Washington is demanding that the Chinese owners of TikTok sell their stakes or face a possible US ban of the video-sharing app, an American newspaper has reported.
The report cited unnamed sources as saying that the sale demand with respect to Beijing-based ByteDance Ltd. was made by the Biden administration’s Committee on Foreign Investment in the US (CFIUS), a multiagency federal task force that monitors national security risks in cross-border investments.
TikTok spokeswoman Brooke Oberwetter said in a statement on Wednesday that a forced sale would not help tackle the perceived security risk. The spokeswoman promised to spend $1.5 billion on a program to protect US user data from Chinese government access.
Oberwetter added that "if protecting national security is the objective, divestment doesn't solve the problem: a change in ownership would not impose any new restrictions on data flows or access."
"The best way to address concerns about national security is with the transparent, US-based protection of US user data and systems, with robust third-party monitoring, vetting, and verification, which we are already implementing," she stressed.
The remarks follow the House Foreign Affairs Committee passing a bill earlier this month that allows President Joe Biden to ban TikTok nationwide. A ban would require passage by the full House and the Senate before POTUS can sign the measure into law.

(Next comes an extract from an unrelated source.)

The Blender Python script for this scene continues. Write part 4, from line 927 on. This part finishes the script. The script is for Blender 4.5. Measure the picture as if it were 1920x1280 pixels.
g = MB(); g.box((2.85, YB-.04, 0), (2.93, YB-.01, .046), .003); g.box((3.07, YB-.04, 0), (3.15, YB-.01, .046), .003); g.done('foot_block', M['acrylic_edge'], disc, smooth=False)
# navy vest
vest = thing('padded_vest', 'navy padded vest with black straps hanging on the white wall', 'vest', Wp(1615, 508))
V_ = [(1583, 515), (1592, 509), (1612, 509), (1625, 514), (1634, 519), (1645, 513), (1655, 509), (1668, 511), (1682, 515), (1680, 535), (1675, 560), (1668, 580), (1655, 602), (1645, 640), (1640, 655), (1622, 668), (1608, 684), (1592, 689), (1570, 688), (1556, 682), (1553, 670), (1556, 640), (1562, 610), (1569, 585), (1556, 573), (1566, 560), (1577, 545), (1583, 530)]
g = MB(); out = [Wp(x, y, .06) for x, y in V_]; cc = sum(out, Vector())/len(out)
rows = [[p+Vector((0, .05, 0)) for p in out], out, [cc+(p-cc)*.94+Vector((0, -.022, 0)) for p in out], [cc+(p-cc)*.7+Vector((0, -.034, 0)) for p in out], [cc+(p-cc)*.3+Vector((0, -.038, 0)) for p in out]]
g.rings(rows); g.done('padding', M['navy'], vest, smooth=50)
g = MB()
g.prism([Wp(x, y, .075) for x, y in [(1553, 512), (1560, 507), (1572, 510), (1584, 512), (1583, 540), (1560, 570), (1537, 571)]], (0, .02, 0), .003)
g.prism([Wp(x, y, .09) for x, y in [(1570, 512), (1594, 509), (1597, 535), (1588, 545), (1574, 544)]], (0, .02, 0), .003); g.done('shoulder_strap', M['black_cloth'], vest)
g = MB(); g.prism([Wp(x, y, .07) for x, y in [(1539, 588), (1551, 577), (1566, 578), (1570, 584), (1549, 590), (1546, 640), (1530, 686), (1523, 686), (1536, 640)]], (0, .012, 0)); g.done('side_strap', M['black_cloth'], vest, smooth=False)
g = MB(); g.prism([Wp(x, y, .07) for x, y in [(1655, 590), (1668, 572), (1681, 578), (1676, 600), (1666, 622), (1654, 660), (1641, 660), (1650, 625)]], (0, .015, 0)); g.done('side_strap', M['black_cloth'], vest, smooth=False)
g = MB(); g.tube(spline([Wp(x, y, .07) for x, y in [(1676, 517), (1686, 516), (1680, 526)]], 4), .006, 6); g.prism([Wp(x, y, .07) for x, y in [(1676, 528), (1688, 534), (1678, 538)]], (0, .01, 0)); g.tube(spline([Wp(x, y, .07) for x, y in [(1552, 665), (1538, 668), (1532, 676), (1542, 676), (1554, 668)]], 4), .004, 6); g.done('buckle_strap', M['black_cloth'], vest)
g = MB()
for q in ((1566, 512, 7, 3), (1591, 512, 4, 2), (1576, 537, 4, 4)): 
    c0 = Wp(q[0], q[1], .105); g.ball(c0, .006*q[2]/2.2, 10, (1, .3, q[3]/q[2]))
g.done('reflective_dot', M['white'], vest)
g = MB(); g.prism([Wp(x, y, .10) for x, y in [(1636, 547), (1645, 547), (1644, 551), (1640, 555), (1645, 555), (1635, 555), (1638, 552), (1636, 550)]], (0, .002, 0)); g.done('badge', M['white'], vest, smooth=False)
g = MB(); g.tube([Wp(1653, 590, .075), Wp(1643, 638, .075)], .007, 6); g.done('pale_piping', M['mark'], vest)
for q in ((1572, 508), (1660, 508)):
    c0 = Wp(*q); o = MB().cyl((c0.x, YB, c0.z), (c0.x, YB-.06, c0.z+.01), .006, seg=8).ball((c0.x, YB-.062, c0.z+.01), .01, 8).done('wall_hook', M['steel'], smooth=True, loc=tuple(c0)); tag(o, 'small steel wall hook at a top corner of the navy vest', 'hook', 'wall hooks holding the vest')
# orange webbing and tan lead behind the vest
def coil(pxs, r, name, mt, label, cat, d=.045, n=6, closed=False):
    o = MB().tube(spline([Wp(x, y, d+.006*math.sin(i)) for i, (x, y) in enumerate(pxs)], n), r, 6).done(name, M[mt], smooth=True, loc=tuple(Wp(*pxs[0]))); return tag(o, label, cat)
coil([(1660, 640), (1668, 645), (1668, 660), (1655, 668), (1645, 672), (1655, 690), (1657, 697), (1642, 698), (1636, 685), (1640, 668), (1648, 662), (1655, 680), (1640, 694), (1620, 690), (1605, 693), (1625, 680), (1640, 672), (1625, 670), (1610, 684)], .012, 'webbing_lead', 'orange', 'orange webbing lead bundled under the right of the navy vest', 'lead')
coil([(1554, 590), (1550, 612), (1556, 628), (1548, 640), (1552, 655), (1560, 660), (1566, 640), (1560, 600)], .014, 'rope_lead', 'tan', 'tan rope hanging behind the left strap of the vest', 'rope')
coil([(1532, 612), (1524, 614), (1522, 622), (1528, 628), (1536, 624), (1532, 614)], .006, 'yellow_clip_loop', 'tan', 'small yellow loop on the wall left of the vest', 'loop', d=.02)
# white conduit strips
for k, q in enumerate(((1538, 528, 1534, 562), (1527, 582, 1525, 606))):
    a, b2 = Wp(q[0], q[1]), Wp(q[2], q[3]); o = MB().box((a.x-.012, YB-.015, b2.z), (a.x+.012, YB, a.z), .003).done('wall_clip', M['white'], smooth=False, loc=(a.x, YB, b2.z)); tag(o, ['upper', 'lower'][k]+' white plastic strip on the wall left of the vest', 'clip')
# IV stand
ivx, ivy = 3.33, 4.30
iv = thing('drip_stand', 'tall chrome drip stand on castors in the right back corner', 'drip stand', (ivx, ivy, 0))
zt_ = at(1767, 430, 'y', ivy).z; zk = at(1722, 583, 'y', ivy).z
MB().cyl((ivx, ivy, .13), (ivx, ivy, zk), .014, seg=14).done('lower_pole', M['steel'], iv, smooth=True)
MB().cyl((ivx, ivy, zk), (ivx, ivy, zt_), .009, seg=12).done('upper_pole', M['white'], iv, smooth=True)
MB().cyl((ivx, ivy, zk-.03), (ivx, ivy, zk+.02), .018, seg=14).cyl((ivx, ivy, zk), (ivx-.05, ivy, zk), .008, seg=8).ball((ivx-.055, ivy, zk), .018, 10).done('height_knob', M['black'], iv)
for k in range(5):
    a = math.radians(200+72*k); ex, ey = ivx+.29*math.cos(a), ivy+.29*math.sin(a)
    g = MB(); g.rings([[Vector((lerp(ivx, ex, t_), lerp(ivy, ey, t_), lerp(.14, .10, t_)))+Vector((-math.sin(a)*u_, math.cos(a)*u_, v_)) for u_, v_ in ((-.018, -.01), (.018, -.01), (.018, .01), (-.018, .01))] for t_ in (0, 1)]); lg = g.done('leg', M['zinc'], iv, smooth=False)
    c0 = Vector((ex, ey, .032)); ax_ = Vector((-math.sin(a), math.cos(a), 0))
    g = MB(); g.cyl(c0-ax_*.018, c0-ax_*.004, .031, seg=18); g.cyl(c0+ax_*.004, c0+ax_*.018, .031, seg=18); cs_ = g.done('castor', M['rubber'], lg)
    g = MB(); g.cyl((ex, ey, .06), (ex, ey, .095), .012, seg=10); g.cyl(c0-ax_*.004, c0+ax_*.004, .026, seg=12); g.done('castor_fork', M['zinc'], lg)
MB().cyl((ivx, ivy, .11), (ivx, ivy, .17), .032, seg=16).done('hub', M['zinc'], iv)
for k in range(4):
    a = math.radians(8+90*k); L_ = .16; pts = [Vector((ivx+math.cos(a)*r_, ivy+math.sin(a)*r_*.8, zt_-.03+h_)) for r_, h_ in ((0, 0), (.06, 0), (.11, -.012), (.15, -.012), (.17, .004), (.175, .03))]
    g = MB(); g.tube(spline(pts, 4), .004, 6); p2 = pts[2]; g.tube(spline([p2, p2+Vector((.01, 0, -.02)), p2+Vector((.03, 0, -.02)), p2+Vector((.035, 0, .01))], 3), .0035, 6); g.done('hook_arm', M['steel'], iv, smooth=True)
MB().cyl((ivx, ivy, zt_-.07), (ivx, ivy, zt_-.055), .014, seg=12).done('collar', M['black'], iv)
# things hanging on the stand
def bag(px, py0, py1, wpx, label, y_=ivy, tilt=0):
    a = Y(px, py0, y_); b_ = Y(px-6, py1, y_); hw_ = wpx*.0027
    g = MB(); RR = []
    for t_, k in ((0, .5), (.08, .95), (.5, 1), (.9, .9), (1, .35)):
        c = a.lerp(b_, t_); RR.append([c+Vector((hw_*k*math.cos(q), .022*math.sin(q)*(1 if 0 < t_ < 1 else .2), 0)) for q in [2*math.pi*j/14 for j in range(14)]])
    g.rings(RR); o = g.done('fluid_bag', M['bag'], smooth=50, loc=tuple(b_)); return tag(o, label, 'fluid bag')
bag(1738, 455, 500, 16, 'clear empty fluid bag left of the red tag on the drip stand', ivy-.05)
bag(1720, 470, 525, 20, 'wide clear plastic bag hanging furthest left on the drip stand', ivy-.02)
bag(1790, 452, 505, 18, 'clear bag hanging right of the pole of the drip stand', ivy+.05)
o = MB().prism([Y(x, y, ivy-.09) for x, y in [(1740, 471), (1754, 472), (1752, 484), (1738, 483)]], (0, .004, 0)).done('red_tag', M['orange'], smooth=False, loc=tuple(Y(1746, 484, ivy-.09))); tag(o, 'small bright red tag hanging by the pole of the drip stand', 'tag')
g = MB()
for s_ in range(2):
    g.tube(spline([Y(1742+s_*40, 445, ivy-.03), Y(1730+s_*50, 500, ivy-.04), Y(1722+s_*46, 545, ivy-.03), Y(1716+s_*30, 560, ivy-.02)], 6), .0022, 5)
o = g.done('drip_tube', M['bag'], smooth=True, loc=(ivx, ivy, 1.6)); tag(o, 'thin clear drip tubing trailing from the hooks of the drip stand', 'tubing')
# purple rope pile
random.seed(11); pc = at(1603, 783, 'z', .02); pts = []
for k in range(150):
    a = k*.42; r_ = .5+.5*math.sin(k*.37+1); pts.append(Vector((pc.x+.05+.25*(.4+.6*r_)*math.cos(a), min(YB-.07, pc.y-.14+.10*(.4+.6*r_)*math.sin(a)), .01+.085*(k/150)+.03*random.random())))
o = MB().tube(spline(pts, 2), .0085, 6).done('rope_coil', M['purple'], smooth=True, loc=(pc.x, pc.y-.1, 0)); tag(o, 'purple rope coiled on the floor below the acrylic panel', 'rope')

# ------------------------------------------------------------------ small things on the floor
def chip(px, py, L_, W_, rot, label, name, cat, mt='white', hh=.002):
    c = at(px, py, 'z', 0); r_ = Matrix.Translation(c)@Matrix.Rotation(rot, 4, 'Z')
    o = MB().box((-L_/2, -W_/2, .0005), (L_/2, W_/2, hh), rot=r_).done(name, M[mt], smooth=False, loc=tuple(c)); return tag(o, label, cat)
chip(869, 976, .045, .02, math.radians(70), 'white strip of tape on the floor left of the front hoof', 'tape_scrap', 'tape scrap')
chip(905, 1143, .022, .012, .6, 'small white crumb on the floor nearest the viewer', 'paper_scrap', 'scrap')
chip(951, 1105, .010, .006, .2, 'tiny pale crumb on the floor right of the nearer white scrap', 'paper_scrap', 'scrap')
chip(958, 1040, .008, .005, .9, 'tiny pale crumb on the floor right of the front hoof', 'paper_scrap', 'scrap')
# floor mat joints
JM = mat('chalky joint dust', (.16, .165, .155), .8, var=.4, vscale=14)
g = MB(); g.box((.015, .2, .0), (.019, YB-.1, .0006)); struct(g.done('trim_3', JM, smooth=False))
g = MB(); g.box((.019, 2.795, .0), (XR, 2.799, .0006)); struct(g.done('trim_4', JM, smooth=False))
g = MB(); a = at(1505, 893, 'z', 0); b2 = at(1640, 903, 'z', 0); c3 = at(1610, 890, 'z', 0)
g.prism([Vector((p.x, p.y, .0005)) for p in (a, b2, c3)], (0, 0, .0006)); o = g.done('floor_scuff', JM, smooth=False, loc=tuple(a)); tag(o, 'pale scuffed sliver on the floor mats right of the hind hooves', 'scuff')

This came as Chinese Foreign Ministry spokesperson Mao Ning slammed last year’s US ban on TikTok on federal government devices, which she described as a sign that Washington is insecure in its position in the world.
"How unsure of itself can the world’s top superpower be to fear a young people’s favorite app like that? The US has been over-stretching the concept of national security and abusing state power to suppress foreign companies," Mao pointed out.
She added that Beijing "firmly" opposes "those wrong actions", urging the Biden administration to "respect the principles of market economy and fair competition, stop suppressing the companies and provide an open, fair and non-discriminatory environment for foreign companies in the US."
In 2020, the Trump administration unsuccessfully tried to ban Chinese social media, including TikTok and WeChat. The Biden administration later dropped this initiative, which, however, was followed by the White House increasing pressure on TikTok.
In December 2022, some US governors banned state officials from using TikTok on their devices, with the vide-sharing platform slamming these measures as groundless and politically motivated.